III.   UNSUR INTRINSIK
1.      Tema              : Pencarian jati diri karena La Hami ingin mencari pintu derajatnya.
2.      Tokoh             : La Hami, Empu Keli/Raja Anjong, Ina Rinda/Putri Nakiya, Maliki, Ponto Wanike, Raja Bicara, Permansyuri Cahaya Amin, Putri Nila Kanti.
3.      Alur                : Alur digunakan adalah alur campuran (maju dan mundur)
4.      Latar               :
a.       Tempat     : Sumbawa, Sanggar, Dompo, Pulau Komodo
b.      Suasana    : suasana dalam cerita mengejutkan dan tertarik membacanya.

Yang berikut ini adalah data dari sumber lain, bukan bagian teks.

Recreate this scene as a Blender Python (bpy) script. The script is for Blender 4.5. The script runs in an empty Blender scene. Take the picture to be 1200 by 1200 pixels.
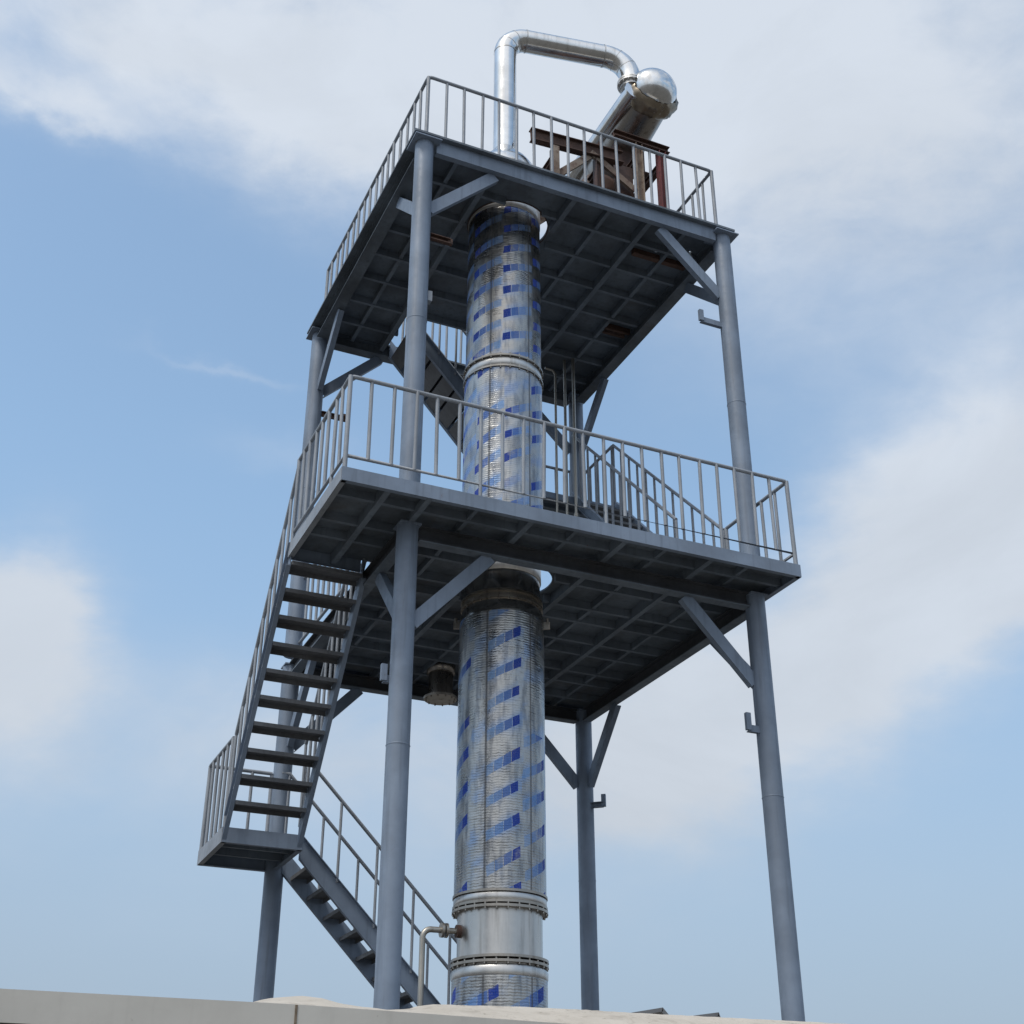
import bpy, bmesh, math, random
from mathutils import Vector, Matrix
random.seed(7)
scene = bpy.context.scene
COL = scene.collection
PI = math.pi

# ------------------------------------------------------------------ camera
CAM = Vector((-4.69007, -13.57146, 0.44360))
YAW, PITCH, ROLL, FPX = 0.42151, 0.490287, 0.002271, 1548.178
fw = Vector((math.sin(YAW)*math.cos(PITCH), math.cos(YAW)*math.cos(PITCH), math.sin(PITCH)))
r0 = Vector((math.cos(YAW), -math.sin(YAW), 0)); u0 = r0.cross(fw)
rt = r0*math.cos(ROLL)+u0*math.sin(ROLL); up = -r0*math.sin(ROLL)+u0*math.cos(ROLL)
cd = bpy.data.cameras.new('camera'); cam = bpy.data.objects.new('camera', cd); COL.objects.link(cam)
m = Matrix((rt, up, -fw)).transposed().to_4x4(); m.translation = CAM
cam.matrix_world = m
cd.sensor_width = 36.0; cd.lens = 36.0*FPX/1200.0; cd.clip_start = 0.1; cd.clip_end = 20000
scene.camera = cam

# ------------------------------------------------------------------ node helper
class S:
    """thin wrapper round a float socket so node maths reads as arithmetic"""
    def __init__(s, nt, sock): s.nt, s.k = nt, sock
    def op(s, o, *a):
        n = s.nt.nodes.new('ShaderNodeMath'); n.operation = o
        for i, v in enumerate((s,)+a):
            if isinstance(v, S): s.nt.links.new(v.k, n.inputs[i])
            else: n.inputs[i].default_value = v
        return S(s.nt, n.outputs[0])
    def __add__(s, o): return s.op('ADD', o)
    def __sub__(s, o): return s.op('SUBTRACT', o)
    def __mul__(s, o): return s.op('MULTIPLY', o)
    def __truediv__(s, o): return s.op('DIVIDE', o)
    def lt(s, o): return s.op('LESS_THAN', o)
    def gt(s, o): return s.op('GREATER_THAN', o)
    def abs(s): return s.op('ABSOLUTE')
    def fract(s): return s.op('FRACT')
    def floor(s): return s.op('FLOOR')
    def mx(s, o): return s.op('MAXIMUM', o)
    def mn(s, o): return s.op('MINIMUM', o)
    def pw(s, o): return s.op('POWER', o)
    def rng(s, a, b, c=0., d=1., smooth=True):
        n = s.nt.nodes.new('ShaderNodeMapRange'); n.interpolation_type = 'SMOOTHSTEP' if smooth else 'LINEAR'
        s.nt.links.new(s.k, n.inputs[0])
        for i, v in enumerate((a, b, c, d)): n.inputs[i+1].default_value = v
        return S(s.nt, n.outputs[0])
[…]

5.      Amanat          : jangan putus asa ketika mendapat kesulitan karena di sana pasti mendapatkan jalan kemudahan.
6.      Sudut Pandang          : La Hami menceritakan sendiri selama petualangannya dengan menggunakan kata Hamba. Orang pertama pelaku utama.

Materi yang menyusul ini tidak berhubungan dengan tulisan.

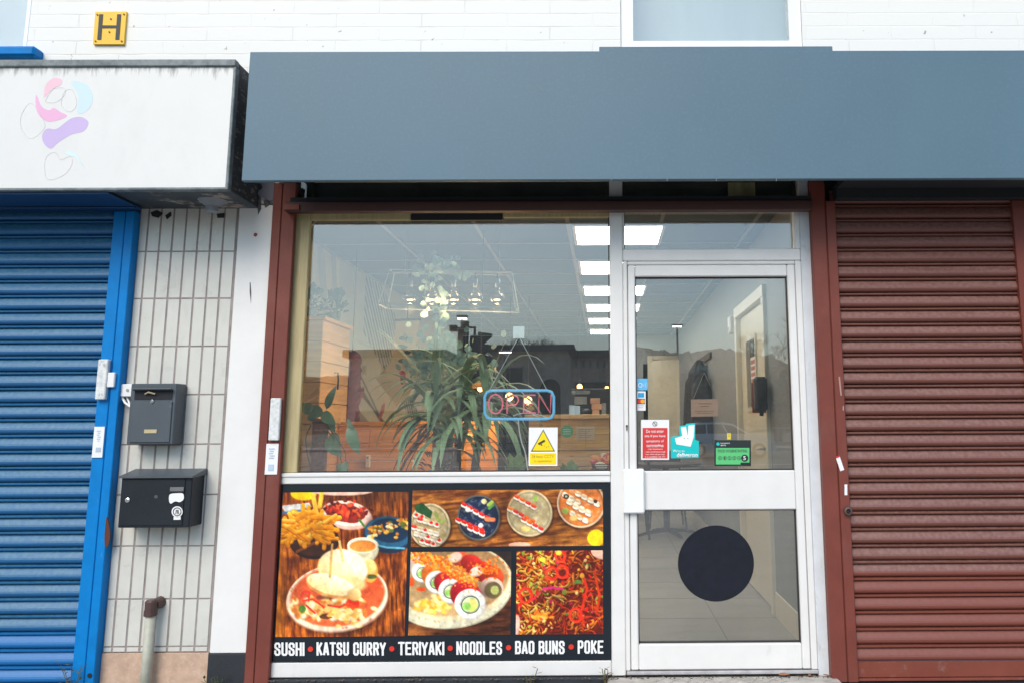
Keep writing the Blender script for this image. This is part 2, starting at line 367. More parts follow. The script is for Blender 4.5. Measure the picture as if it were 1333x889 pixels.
bm = B(); box(bm, -4.1, PX(46, 68, -.06), -.07, .10, PZ(20, 73, -.07), USZ-.022, .012)
obj('window_sill', bm, blue_rail, t)

t = thing('brick_wall', 'white painted brick wall beyond the right end of the brown shutter', 'wall', (5, 0, PAV))
obj('brickwork', box(B(), 2.23, 9.0, .004, .25, PAV-.14, 2.465), brick_w, t)
t = thing('brick_wall', 'white painted brick wall beyond the left end of the blue shutter', 'wall', (-7, 0, PAV))
obj('brickwork', box(B(), -9.0, -4.56, .004, .25, PAV-.14, 2.315), brick_w, t)
# hydrant sign
ye = mat('yellow_sign_enamel', (.86, .50, .012), .35, var=.06, dirt=((.25, .12, .02), 40, .66, .75, .6, (1, 1, 1)))
ink = mat('black_ink', (.02, .022, .025), .5)
t = thing('hydrant_sign', 'small yellow enamel plate with a black letter H on the white brick', 'sign', P(142, 57, -.01))
obj('plate', flat(B(), [(124, 16), (164.5, 15.5), (161, 58), (121, 58)], -.012, .001), ye, t)
bm = B()
for q in ([(129, 19), (134, 19), (131.5, 52), (126.5, 52)], [(152.5, 19), (157.5, 19), (155, 52), (150, 52)], [(132.8, 33.5), (151.5, 33.5), (151.3, 37), (132.6, 37)]): flat(bm, q, -.0145, -.0125)
obj('lettering', bm, ink, t)
bm = B()
for a, b in ((126.5, 19.5), (161, 19), (124, 54), (158, 54), (144, 25), (142, 42)): disc(bm, a, b, 1.0, -.016, -.012, 10)
obj('screw', bm, mat('rusty_screw', (.20, .06, .03), .7), t)

# ------------------------------------------------------------------ GREY BLUE FASCIA
FY = -.40
FX0, FX1 = P(320, 150, FY).x, 3.6
FZ0, FZ1 = 2.322, 2.957
t = thing('shop_fascia', 'long blank blue grey fascia board over the shop window, door and brown shutter', 'shop sign', (.9, FY, FZ0))
bm = B(); box(bm, FX0, FX1, FY, FY+.03, FZ0, FZ1, .003)
obj('fascia_panel', bm, grey_fascia, t)
bm = B(); box(bm, PX(780, 62, FY), PX(1084, 62, FY), FY+.004, FY+.03, FZ1-.002, PZ(900, 61, FY+.004), .002)
obj('upstand', bm, grey_fascia, t)
bm = B(); box(bm, FX0+.004, FX1, FY+.031, .0, FZ1-.02, FZ1-.004); 
obj('fascia_top', bm, grey_fascia, t)
bm = B(); box(bm, FX1-.03, FX1-.004, FY+.031, 0, FZ0+.01, FZ1-.021); box(bm, FX0+.006, FX0+.03, FY+.031, -.08, FZ0+.22, FZ1-.021)
obj('end_cap', bm, black_metal, t)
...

7.      Gaya Bahasa  : gaya bahasa yang digunakan penulis adalah bahasa melayu dan menggunakan bahasa kerajaan. Bahasa melayu digunakan karena novel tersebut ada pad angkatan 1920-an.

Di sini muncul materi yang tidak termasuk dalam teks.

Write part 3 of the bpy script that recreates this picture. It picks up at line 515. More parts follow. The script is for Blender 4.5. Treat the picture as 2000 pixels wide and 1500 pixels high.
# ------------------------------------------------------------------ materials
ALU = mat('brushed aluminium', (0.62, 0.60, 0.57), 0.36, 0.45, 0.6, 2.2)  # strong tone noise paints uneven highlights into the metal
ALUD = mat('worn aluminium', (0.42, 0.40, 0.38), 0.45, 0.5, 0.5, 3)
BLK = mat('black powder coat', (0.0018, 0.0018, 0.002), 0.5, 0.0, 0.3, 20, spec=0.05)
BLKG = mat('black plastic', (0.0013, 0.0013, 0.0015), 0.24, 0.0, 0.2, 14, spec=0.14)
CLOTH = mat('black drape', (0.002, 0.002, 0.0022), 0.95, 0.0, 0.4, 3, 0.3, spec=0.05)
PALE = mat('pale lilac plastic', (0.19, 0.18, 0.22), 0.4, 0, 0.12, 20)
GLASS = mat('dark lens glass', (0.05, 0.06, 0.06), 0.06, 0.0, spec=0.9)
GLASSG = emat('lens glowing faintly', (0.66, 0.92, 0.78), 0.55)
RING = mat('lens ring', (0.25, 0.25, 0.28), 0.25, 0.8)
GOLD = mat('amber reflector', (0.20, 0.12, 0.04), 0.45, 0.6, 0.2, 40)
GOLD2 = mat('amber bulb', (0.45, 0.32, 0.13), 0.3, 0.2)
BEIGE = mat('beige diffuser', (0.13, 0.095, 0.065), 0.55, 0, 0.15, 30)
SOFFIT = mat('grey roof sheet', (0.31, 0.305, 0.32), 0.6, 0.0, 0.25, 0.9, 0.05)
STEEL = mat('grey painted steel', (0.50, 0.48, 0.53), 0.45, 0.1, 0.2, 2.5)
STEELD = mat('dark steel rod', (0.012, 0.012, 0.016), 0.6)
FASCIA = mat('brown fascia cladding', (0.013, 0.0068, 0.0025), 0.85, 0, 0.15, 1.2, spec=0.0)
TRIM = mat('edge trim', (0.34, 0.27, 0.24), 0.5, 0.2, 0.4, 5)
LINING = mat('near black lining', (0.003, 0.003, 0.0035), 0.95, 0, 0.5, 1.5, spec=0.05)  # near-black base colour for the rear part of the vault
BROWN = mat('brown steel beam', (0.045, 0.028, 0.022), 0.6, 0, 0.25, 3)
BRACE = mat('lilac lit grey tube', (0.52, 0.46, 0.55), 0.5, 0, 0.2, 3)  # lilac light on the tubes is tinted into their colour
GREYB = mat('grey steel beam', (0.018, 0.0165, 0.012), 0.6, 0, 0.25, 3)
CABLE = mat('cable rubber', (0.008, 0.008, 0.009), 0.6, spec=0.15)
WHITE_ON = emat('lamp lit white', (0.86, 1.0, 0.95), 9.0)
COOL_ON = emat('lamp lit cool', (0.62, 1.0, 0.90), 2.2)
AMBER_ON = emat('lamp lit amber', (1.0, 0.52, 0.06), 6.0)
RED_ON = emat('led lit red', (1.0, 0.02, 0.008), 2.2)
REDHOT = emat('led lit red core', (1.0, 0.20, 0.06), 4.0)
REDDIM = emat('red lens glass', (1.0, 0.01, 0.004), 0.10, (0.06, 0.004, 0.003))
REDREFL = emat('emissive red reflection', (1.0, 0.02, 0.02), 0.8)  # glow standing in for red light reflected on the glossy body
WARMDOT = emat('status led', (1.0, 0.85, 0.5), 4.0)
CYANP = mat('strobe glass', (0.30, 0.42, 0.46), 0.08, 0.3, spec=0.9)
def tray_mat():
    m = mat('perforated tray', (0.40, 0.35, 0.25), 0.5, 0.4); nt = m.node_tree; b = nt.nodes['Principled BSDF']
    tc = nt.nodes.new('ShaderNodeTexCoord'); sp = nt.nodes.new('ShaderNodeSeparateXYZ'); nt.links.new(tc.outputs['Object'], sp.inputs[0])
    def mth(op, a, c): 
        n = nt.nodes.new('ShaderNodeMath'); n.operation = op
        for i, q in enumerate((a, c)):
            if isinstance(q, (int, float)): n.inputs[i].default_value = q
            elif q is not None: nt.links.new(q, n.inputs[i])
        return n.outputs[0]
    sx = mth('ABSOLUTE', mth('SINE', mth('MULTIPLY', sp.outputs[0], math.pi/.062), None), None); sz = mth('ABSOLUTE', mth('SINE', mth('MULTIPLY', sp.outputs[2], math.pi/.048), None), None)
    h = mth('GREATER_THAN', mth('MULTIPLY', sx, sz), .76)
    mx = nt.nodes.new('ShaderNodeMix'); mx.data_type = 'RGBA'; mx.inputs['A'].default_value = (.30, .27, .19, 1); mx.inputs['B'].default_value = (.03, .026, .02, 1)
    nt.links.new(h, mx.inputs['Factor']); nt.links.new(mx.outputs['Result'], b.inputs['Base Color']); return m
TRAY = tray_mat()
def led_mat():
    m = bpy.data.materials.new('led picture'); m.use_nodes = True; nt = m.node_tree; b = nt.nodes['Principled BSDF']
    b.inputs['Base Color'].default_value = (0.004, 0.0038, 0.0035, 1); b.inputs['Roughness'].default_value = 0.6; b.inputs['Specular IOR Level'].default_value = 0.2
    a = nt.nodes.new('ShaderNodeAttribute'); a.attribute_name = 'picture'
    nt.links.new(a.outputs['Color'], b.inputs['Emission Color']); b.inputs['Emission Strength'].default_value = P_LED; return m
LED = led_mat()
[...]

IV.   KELEBIHAN DAN KELEMAHAN
1.      Kelebihan       : kelebihan novel yang berjudul “La Hami” karya Marah Rusli ini adalah alur ceritanya yang tidak mudah ditebak. Setiap bagiannya sangat mengejutkan pembaca sehingga pembaca penasaran dan lebih tertarik.
2.      Kelemahan     : sedangkan kelemahan dalam novel ini adalah dalam segi gaya bahasa yang digunakan karena sedikit menyulitkan pembaca dalam memahami makna ceritanya.

V.      PERBANDINGAN BUKU
Novel La Hami karya Marah Rusli ini akan dibandingkan dengan novel dari Motinggo Busye yang berjudul Badai Sampai Sore. Perbandingan ini akan dilakukan dari sudut kelebihan dan kelemahan dari kedua novel.

Kelebihan dan kelemahan novel La Hami sudah disebutkan di atas, sedangkan novel Badai Sampai Sore karya Motinggo Busye kelemahan dan kelebihannya sebagai berikut.
a.       Kelebihan       : dalam novel banyak terkandung nilai-nilai persahabatan antara Salmun dan Sunarto. Kemudian gaya bahasa yang digunakan adalah bahasa Indonesia bukan bahasa melayu. Ceritanya pun masih mengenai kisah kerajaan sedangkan novel Motinggo Busye ini cerita yang dikisahkan sudah mengenai cerita keseharian.

b.      Kelemahan     : kelemahan dalam novel ini adalah pada alur cerita yang digunakan. Alur cerita yang digunakan adalah alur maju sehingga pembaca mudah menebak jalan cerita.